YOUR TASK: Without omitting anything, retype the data that follows.

** Begin **

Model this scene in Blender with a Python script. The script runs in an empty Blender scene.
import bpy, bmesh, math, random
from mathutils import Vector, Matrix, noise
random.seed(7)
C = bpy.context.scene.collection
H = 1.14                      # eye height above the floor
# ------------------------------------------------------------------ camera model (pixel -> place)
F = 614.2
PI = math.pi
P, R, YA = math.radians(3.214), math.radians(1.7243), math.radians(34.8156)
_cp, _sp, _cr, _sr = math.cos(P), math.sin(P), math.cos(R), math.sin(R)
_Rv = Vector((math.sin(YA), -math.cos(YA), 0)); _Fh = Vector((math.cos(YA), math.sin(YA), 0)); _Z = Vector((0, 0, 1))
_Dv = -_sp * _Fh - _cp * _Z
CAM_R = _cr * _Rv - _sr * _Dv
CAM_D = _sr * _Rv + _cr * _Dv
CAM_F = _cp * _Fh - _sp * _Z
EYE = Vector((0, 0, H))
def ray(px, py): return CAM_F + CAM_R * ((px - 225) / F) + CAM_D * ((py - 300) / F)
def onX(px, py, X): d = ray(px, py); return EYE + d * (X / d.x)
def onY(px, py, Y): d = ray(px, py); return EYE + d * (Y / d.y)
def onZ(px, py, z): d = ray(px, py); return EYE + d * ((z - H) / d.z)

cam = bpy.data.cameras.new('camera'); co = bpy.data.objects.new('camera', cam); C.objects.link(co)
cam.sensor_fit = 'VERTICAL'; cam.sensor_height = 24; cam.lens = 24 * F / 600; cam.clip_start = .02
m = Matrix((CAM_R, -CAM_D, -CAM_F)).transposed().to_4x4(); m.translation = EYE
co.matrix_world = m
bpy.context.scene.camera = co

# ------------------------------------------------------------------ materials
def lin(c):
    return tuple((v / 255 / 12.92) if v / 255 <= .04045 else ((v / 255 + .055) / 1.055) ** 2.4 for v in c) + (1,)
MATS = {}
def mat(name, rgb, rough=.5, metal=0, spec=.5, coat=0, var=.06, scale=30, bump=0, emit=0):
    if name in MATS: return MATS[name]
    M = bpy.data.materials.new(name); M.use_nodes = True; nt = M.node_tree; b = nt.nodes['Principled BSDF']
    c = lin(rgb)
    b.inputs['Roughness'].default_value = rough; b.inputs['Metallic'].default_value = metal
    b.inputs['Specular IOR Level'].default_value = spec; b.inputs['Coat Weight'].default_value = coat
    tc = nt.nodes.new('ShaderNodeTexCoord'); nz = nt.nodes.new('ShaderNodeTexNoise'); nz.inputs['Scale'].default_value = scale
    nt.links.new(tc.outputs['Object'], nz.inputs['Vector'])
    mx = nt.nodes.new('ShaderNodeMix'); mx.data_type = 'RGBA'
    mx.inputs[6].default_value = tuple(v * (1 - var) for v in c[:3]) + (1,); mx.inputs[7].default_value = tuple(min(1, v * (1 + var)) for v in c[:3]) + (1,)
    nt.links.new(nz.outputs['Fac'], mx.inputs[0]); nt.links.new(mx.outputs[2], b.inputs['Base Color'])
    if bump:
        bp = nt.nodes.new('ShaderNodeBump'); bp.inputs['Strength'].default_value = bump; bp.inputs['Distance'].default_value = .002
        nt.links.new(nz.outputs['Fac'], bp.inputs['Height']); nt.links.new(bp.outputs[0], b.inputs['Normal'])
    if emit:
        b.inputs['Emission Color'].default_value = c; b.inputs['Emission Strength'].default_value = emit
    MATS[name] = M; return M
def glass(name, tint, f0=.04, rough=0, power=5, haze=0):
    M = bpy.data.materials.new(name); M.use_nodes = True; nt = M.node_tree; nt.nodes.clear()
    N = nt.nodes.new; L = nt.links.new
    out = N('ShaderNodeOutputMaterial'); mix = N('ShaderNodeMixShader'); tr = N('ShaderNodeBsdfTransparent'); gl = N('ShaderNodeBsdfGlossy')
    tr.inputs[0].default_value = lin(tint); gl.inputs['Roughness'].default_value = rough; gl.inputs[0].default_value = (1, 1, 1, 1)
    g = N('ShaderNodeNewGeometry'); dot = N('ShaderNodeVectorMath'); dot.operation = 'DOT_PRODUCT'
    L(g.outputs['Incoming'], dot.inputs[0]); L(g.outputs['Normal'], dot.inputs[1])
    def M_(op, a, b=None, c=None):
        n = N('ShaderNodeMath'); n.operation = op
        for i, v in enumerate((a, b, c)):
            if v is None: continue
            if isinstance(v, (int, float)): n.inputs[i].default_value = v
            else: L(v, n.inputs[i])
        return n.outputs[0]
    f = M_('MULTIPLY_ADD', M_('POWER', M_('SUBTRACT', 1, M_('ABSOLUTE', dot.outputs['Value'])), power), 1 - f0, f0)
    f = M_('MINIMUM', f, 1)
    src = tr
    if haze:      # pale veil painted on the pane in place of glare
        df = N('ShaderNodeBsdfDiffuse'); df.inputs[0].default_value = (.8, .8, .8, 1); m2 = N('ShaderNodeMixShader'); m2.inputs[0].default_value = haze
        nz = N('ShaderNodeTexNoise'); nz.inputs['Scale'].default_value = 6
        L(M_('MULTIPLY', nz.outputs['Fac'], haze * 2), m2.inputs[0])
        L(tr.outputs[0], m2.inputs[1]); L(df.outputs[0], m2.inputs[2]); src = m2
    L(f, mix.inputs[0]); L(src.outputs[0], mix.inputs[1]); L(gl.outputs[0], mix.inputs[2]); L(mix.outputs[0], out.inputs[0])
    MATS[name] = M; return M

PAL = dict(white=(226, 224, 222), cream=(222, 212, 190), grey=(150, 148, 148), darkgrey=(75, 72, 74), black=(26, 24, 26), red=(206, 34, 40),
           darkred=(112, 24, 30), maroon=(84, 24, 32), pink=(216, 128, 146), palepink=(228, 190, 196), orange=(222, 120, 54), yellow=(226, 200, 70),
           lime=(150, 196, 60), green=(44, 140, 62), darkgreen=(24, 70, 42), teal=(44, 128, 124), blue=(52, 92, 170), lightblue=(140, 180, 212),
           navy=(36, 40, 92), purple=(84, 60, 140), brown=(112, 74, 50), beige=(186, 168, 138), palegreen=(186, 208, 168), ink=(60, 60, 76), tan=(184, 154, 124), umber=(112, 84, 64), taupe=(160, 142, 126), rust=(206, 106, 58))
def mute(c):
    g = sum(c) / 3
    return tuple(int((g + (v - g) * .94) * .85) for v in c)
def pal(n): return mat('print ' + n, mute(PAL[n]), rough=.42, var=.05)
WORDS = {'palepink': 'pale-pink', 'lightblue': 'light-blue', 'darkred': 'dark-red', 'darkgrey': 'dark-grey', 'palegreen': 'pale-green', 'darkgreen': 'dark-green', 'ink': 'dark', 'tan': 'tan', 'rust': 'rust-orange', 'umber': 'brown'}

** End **

SOLUTION TO THIS EXERCISE:
Model this scene in Blender with a Python script. The script runs in an empty Blender scene.
import bpy, bmesh, math, random
from mathutils import Vector, Matrix, noise
random.seed(7)
C = bpy.context.scene.collection
H = 1.14                      # eye height above the floor
# ------------------------------------------------------------------ camera model (pixel -> place)
F = 614.2
PI = math.pi
P, R, YA = math.radians(3.214), math.radians(1.7243), math.radians(34.8156)
_cp, _sp, _cr, _sr = math.cos(P), math.sin(P), math.cos(R), math.sin(R)
_Rv = Vector((math.sin(YA), -math.cos(YA), 0)); _Fh = Vector((math.cos(YA), math.sin(YA), 0)); _Z = Vector((0, 0, 1))
_Dv = -_sp * _Fh - _cp * _Z
CAM_R = _cr * _Rv - _sr * _Dv
CAM_D = _sr * _Rv + _cr * _Dv
CAM_F = _cp * _Fh - _sp * _Z
EYE = Vector((0, 0, H))
def ray(px, py): return CAM_F + CAM_R * ((px - 225) / F) + CAM_D * ((py - 300) / F)
def onX(px, py, X): d = ray(px, py); return EYE + d * (X / d.x)
def onY(px, py, Y): d = ray(px, py); return EYE + d * (Y / d.y)
def onZ(px, py, z): d = ray(px, py); return EYE + d * ((z - H) / d.z)

cam = bpy.data.cameras.new('camera'); co = bpy.data.objects.new('camera', cam); C.objects.link(co)
cam.sensor_fit = 'VERTICAL'; cam.sensor_height = 24; cam.lens = 24 * F / 600; cam.clip_start = .02
m = Matrix((CAM_R, -CAM_D, -CAM_F)).transposed().to_4x4(); m.translation = EYE
co.matrix_world = m
bpy.context.scene.camera = co

# ------------------------------------------------------------------ materials
def lin(c):
    return tuple((v / 255 / 12.92) if v / 255 <= .04045 else ((v / 255 + .055) / 1.055) ** 2.4 for v in c) + (1,)
MATS = {}
def mat(name, rgb, rough=.5, metal=0, spec=.5, coat=0, var=.06, scale=30, bump=0, emit=0):
    if name in MATS: return MATS[name]
    M = bpy.data.materials.new(name); M.use_nodes = True; nt = M.node_tree; b = nt.nodes['Principled BSDF']
    c = lin(rgb)
    b.inputs['Roughness'].default_value = rough; b.inputs['Metallic'].default_value = metal
    b.inputs['Specular IOR Level'].default_value = spec; b.inputs['Coat Weight'].default_value = coat
    tc = nt.nodes.new('ShaderNodeTexCoord'); nz = nt.nodes.new('ShaderNodeTexNoise'); nz.inputs['Scale'].default_value = scale
    nt.links.new(tc.outputs['Object'], nz.inputs['Vector'])
    mx = nt.nodes.new('ShaderNodeMix'); mx.data_type = 'RGBA'
    mx.inputs[6].default_value = tuple(v * (1 - var) for v in c[:3]) + (1,); mx.inputs[7].default_value = tuple(min(1, v * (1 + var)) for v in c[:3]) + (1,)
    nt.links.new(nz.outputs['Fac'], mx.inputs[0]); nt.links.new(mx.outputs[2], b.inputs['Base Color'])
    if bump:
        bp = nt.nodes.new('ShaderNodeBump'); bp.inputs['Strength'].default_value = bump; bp.inputs['Distance'].default_value = .002
        nt.links.new(nz.outputs['Fac'], bp.inputs['Height']); nt.links.new(bp.outputs[0], b.inputs['Normal'])
    if emit:
        b.inputs['Emission Color'].default_value = c; b.inputs['Emission Strength'].default_value = emit
    MATS[name] = M; return M
def glass(name, tint, f0=.04, rough=0, power=5, haze=0):
    M = bpy.data.materials.new(name); M.use_nodes = True; nt = M.node_tree; nt.nodes.clear()
    N = nt.nodes.new; L = nt.links.new
    out = N('ShaderNodeOutputMaterial'); mix = N('ShaderNodeMixShader'); tr = N('ShaderNodeBsdfTransparent'); gl = N('ShaderNodeBsdfGlossy')
    tr.inputs[0].default_value = lin(tint); gl.inputs['Roughness'].default_value = rough; gl.inputs[0].default_value = (1, 1, 1, 1)
    g = N('ShaderNodeNewGeometry'); dot = N('ShaderNodeVectorMath'); dot.operation = 'DOT_PRODUCT'
    L(g.outputs['Incoming'], dot.inputs[0]); L(g.outputs['Normal'], dot.inputs[1])
    def M_(op, a, b=None, c=None):
        n = N('ShaderNodeMath'); n.operation = op
        for i, v in enumerate((a, b, c)):
            if v is None: continue
            if isinstance(v, (int, float)): n.inputs[i].default_value = v
            else: L(v, n.inputs[i])
        return n.outputs[0]
    f = M_('MULTIPLY_ADD', M_('POWER', M_('SUBTRACT', 1, M_('ABSOLUTE', dot.outputs['Value'])), power), 1 - f0, f0)
    f = M_('MINIMUM', f, 1)
    src = tr
    if haze:      # pale veil painted on the pane in place of glare
        df = N('ShaderNodeBsdfDiffuse'); df.inputs[0].default_value = (.8, .8, .8, 1); m2 = N('ShaderNodeMixShader'); m2.inputs[0].default_value = haze
        nz = N('ShaderNodeTexNoise'); nz.inputs['Scale'].default_value = 6
        L(M_('MULTIPLY', nz.outputs['Fac'], haze * 2), m2.inputs[0])
        L(tr.outputs[0], m2.inputs[1]); L(df.outputs[0], m2.inputs[2]); src = m2
    L(f, mix.inputs[0]); L(src.outputs[0], mix.inputs[1]); L(gl.outputs[0], mix.inputs[2]); L(mix.outputs[0], out.inputs[0])
    MATS[name] = M; return M

PAL = dict(white=(226, 224, 222), cream=(222, 212, 190), grey=(150, 148, 148), darkgrey=(75, 72, 74), black=(26, 24, 26), red=(206, 34, 40),
           darkred=(112, 24, 30), maroon=(84, 24, 32), pink=(216, 128, 146), palepink=(228, 190, 196), orange=(222, 120, 54), yellow=(226, 200, 70),
           lime=(150, 196, 60), green=(44, 140, 62), darkgreen=(24, 70, 42), teal=(44, 128, 124), blue=(52, 92, 170), lightblue=(140, 180, 212),
           navy=(36, 40, 92), purple=(84, 60, 140), brown=(112, 74, 50), beige=(186, 168, 138), palegreen=(186, 208, 168), ink=(60, 60, 76), tan=(184, 154, 124), umber=(112, 84, 64), taupe=(160, 142, 126), rust=(206, 106, 58))
def mute(c):
    g = sum(c) / 3
    return tuple(int((g + (v - g) * .94) * .85) for v in c)
def pal(n): return mat('print ' + n, mute(PAL[n]), rough=.42, var=.05)
WORDS = {'palepink': 'pale-pink', 'lightblue': 'light-blue', 'darkred': 'dark-red', 'darkgrey': 'dark-grey', 'palegreen': 'pale-green', 'darkgreen': 'dark-green', 'ink': 'dark', 'tan': 'tan', 'rust': 'rust-orange', 'umber': 'brown'}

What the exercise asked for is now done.